+++ SUPPLIED MATERIAL
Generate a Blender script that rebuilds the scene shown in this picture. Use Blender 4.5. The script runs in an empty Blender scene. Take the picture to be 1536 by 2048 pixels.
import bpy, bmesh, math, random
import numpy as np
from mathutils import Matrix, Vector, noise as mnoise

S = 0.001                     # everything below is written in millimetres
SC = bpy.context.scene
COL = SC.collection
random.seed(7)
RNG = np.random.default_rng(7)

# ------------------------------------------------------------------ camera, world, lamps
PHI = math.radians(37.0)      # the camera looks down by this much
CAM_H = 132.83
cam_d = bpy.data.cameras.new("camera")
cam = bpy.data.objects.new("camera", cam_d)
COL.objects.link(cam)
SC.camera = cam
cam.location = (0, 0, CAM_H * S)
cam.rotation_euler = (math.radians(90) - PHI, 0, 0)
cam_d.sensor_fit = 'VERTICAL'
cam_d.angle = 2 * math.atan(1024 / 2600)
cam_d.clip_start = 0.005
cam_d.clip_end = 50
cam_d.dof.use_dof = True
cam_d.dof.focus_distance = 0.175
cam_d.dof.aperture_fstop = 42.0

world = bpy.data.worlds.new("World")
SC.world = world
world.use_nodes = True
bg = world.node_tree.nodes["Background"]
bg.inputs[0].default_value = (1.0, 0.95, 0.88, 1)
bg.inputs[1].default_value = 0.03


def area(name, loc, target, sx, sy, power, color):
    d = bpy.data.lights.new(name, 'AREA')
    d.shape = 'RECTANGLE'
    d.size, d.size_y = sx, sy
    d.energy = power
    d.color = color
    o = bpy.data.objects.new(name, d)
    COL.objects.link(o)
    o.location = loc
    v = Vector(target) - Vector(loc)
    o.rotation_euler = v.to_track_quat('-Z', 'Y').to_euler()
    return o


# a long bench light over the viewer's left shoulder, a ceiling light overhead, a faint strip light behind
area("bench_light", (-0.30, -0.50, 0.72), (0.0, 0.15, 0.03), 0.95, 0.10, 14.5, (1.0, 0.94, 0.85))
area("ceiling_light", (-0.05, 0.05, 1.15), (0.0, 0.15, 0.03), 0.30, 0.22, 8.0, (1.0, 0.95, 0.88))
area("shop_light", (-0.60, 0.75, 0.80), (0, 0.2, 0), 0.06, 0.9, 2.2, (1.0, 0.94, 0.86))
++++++
**PROBLEM**: Search the lines above for the string "scene", then show every one that has it.

**WORKED SOLUTION**:
Generate a Blender script that rebuilds the scene shown in this picture. Use Blender 4.5. The script runs in an empty Blender scene. Take the picture to be 1536 by 2048 pixels.
SC = bpy.context.scene